PETALING JAYA – Economists do not foresee a strong rebound in the ringgit following another round of measures by Bank Negara to stablise the currency, as it could be seen as micro-managing and even a form of capital controls despite the central bank’s repeated denial of such inclinations.

The ringgit strengthened 0.2% to 4.4475 against the US dollar as at 5pm yesterday.

While the latest measures will help further stabilise ringgit trading, HLIB Research said in the short term, foreign investors may still view the central bank’s measures as micro-managing and decide to stay away from Malaysian assets until re-rating catalyst emerges.

Apart from that, the research house said the ringgit trend will still be influenced by US dollar strength induced by Trump’s policies.

“Moreover, adverse developments in the euro area (Italy referendum, UK Brexit & series of elections in 2017) may continue to strengthen the US dollar against other currencies,” it added.

HLIB Research is maintaining its ringgit forecast at RM4.20 to RM4.50 against US dollar for the remainder of this year and RM4.10 to RM4.40 for 2017.
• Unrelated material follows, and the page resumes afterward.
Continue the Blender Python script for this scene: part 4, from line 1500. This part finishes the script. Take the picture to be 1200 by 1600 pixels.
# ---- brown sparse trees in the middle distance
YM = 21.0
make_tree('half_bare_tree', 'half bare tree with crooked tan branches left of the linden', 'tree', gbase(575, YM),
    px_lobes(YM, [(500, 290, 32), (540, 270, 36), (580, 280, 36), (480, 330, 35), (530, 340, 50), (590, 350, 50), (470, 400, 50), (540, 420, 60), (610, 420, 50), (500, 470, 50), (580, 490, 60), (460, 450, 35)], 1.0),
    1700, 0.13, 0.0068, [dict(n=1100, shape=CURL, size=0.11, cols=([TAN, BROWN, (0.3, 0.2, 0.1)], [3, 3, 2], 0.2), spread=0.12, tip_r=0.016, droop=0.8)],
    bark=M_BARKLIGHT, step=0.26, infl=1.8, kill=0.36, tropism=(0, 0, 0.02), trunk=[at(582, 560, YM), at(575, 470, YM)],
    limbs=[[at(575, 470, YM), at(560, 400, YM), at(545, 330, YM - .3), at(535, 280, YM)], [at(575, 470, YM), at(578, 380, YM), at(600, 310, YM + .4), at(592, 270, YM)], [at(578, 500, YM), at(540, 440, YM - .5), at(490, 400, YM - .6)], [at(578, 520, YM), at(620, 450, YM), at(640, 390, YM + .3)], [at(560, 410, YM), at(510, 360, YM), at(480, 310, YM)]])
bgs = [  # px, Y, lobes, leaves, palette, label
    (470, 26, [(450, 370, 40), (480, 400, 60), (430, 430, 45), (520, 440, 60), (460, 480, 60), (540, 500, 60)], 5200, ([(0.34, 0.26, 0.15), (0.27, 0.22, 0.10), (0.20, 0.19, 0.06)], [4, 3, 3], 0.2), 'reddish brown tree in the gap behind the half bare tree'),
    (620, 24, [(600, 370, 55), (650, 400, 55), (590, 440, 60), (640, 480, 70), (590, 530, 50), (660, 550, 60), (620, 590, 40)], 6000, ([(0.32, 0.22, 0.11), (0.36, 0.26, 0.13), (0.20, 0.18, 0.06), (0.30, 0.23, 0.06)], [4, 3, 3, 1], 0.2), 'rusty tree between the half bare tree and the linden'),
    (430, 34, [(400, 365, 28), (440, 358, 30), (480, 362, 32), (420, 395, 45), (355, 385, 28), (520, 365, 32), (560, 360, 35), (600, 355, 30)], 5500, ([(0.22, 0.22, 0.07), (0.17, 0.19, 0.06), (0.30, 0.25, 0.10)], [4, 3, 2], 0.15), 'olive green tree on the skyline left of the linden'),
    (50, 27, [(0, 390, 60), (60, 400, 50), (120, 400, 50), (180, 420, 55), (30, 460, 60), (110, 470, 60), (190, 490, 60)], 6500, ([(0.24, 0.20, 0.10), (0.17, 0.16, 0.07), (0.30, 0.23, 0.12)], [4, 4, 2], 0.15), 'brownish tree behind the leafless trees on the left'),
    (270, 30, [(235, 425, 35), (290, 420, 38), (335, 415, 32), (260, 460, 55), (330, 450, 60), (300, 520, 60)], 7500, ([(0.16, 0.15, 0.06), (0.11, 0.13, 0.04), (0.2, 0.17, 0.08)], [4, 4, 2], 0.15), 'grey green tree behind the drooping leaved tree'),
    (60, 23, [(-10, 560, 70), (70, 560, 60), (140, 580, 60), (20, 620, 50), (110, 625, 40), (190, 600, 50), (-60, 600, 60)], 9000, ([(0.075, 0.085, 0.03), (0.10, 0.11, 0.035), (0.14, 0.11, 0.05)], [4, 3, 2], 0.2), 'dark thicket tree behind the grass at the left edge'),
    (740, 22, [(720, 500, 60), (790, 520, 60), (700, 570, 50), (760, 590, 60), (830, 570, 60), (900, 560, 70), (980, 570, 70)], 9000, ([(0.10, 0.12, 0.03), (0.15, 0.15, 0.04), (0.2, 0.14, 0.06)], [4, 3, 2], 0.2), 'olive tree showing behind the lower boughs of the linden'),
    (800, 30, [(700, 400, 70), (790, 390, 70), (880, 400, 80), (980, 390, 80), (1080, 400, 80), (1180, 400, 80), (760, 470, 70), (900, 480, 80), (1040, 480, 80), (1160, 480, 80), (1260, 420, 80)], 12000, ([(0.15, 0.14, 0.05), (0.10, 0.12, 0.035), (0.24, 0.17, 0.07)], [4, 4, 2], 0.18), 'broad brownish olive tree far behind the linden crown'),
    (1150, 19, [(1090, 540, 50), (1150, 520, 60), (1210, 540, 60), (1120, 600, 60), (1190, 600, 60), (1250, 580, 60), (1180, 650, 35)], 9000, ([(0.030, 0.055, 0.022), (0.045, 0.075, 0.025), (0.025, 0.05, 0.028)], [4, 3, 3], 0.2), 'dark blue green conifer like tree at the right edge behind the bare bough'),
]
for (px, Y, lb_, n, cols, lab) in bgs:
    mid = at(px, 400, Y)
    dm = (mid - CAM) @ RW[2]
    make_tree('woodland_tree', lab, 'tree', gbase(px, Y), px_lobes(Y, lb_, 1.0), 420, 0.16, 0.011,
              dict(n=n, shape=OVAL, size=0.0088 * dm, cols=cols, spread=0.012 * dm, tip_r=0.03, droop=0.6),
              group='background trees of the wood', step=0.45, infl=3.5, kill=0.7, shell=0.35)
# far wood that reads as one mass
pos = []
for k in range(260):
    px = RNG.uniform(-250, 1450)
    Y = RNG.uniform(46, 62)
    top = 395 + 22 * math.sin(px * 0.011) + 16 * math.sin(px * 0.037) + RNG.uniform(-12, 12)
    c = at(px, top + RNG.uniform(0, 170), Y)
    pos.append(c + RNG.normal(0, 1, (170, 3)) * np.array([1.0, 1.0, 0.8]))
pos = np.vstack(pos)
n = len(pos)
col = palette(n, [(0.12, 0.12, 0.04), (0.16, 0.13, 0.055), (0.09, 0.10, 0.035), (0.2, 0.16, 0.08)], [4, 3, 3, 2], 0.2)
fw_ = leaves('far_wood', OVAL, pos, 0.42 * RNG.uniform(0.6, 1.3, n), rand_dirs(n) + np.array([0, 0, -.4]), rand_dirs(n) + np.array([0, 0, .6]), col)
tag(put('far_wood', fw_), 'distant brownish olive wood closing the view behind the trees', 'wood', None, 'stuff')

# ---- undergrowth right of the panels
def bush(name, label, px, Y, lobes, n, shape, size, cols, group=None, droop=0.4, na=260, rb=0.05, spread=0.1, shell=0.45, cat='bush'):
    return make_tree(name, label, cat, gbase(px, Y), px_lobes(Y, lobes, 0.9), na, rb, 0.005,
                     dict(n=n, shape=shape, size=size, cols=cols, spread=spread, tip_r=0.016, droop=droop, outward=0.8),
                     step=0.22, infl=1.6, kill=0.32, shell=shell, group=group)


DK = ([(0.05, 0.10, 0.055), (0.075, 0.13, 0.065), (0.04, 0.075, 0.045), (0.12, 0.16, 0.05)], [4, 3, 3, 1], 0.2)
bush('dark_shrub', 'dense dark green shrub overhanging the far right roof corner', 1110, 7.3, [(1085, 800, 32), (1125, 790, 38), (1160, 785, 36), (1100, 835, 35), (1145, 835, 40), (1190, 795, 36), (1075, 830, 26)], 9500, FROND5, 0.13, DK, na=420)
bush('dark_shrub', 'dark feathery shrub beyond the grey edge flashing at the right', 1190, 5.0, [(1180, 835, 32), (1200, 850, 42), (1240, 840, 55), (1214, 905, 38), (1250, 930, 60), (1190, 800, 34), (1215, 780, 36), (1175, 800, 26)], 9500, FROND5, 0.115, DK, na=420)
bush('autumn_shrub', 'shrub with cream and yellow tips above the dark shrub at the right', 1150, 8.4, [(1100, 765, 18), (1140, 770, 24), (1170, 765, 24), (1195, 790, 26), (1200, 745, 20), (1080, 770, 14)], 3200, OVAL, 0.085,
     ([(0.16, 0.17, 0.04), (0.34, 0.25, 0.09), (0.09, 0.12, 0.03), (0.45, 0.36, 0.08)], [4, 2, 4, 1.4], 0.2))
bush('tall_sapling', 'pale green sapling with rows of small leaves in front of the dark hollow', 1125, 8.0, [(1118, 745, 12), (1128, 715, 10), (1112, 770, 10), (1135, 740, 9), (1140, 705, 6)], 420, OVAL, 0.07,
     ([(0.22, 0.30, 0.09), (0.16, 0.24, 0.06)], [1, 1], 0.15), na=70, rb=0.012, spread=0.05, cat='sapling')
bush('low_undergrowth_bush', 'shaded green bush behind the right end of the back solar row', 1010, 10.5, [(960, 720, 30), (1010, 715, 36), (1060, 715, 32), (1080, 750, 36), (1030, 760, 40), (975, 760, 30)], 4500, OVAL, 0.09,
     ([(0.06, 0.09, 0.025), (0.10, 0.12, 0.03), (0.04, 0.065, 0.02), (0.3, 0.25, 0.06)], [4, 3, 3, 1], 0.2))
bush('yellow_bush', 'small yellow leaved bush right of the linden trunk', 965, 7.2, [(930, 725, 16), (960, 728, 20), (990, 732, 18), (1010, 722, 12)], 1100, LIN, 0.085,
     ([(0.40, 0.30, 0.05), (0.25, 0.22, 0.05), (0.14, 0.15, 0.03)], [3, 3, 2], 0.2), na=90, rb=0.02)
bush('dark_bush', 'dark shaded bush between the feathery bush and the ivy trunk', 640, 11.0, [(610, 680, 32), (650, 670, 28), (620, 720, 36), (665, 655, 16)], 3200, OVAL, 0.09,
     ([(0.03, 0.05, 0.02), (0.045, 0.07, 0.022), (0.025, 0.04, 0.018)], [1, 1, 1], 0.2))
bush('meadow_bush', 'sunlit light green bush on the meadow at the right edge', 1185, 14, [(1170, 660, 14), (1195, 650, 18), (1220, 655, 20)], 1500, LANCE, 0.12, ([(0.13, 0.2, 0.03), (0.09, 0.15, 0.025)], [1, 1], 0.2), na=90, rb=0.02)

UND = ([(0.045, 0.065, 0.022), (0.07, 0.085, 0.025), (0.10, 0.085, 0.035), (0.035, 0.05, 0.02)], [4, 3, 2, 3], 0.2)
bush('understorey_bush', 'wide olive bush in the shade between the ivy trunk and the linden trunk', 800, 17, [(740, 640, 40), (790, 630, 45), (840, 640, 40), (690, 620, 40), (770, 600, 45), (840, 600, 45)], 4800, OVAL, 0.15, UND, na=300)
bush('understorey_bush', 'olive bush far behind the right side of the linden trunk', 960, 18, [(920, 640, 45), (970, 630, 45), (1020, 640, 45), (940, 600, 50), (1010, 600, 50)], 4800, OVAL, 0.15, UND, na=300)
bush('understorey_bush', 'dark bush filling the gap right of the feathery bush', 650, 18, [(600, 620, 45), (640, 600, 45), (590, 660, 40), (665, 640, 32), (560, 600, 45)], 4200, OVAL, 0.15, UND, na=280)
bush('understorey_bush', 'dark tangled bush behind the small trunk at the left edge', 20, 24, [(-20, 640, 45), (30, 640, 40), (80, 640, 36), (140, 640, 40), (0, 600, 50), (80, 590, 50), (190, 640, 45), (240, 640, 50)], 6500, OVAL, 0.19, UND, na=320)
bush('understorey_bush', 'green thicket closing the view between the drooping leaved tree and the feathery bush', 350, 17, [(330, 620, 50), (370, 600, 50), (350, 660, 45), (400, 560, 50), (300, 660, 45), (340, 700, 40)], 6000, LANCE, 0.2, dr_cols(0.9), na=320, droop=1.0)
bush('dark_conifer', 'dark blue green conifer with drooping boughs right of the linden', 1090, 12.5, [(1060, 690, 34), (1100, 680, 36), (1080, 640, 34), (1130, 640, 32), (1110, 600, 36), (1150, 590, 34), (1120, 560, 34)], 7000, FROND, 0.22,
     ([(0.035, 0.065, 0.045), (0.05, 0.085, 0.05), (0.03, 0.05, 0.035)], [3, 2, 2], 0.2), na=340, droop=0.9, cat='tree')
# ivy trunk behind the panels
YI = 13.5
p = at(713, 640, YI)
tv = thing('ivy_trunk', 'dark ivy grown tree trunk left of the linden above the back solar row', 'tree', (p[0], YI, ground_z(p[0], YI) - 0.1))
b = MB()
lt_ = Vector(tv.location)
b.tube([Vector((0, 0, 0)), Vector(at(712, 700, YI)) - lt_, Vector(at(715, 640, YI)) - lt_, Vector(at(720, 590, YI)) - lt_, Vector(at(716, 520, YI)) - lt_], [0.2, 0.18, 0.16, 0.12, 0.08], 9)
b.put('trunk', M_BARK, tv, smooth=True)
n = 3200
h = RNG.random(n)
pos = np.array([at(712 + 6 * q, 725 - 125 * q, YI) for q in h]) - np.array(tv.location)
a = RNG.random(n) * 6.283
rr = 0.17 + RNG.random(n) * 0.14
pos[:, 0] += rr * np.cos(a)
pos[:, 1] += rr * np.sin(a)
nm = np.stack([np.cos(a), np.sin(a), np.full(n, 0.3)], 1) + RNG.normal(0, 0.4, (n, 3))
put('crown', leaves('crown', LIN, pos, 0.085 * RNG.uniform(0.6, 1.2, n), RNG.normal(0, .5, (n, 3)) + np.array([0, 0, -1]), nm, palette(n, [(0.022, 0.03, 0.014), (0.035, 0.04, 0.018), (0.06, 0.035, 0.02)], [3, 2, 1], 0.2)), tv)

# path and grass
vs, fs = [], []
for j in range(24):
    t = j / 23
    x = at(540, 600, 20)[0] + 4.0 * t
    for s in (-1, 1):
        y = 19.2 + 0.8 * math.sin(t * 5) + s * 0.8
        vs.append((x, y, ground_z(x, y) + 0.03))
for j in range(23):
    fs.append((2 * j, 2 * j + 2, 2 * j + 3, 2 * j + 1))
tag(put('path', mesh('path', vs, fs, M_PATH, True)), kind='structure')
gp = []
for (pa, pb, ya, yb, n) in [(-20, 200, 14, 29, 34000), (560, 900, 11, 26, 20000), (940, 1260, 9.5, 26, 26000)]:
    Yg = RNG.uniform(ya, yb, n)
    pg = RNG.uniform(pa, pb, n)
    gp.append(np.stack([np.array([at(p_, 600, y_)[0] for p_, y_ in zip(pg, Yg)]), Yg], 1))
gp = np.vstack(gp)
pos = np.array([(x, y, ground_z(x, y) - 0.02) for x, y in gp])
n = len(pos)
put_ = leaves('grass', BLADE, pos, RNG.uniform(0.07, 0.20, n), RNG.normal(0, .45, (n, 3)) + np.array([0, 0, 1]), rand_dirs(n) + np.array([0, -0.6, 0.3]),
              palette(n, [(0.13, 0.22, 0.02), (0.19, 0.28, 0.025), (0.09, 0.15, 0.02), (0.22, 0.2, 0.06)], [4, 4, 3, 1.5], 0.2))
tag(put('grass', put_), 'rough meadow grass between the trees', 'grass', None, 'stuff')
Overall, HLIB Research is still positive on the measures, in particular for export proceeds which is expected to centralise forex at Bank Negara to the tune of RM60 billion equivalent per annum based on trade surplus assumption of RM80 billion per year. It said this represents a powerful avenue to build up reserves and enhance forex liquidity in the onshore market.

It pointed out that since 2011, Bank Negara reserves were mainly contributed by portfolio inflows (i.e rising foreign holdings in government papers) while trade surplus, despite being hefty, has not been converted significantly.

“This has caused the ringgit to be highly sensitive and vulnerable to reversal of global capital flows as seen in taper tantrum (2013) and recent Trump-induced outflows,” it explained.

Commenting on the flexibility of onshore ringgit hedging, HLIB Research opined that the measures represent baby steps by Bank Negara to liberalise and help develop domestic forex market, after tough measures two weeks ago to rein in offshore non-deliverable forwards.

It also stressed that commitments of market makers in the secondary bond market would enhance market liquidity and reduce incidents of sudden spike which causes market panic.

Meanwhile, MIDF Research said Bank Negara’s latest move reflects its stand to remain accommodative for the financial market while at the same time protecting the interest of the country.

However, it opined that a 25% limit to retain export proceeds in foreign currency may not be sufficient to address the current capital outflow situation.

“The limitation set on exporters should be good for the ringgit, but it could be offset by the perception that it is a form of capital control,” it said.

Exporters may now only retain up to 25% of export proceeds in foreign currency and they can hold higher balances with approval from Bank Negara to meet their obligations in foreign currency.

MIDF Research noted that the latest dynamic hedging instrument should be a good move in the longer term, particularly in order to facilitate foreign exchange rate risk exposure of capital market investors.

Residents may now freely and actively hedge their US dollar and Chinese yuan exposures up to a limit of RM6 million per client per bank.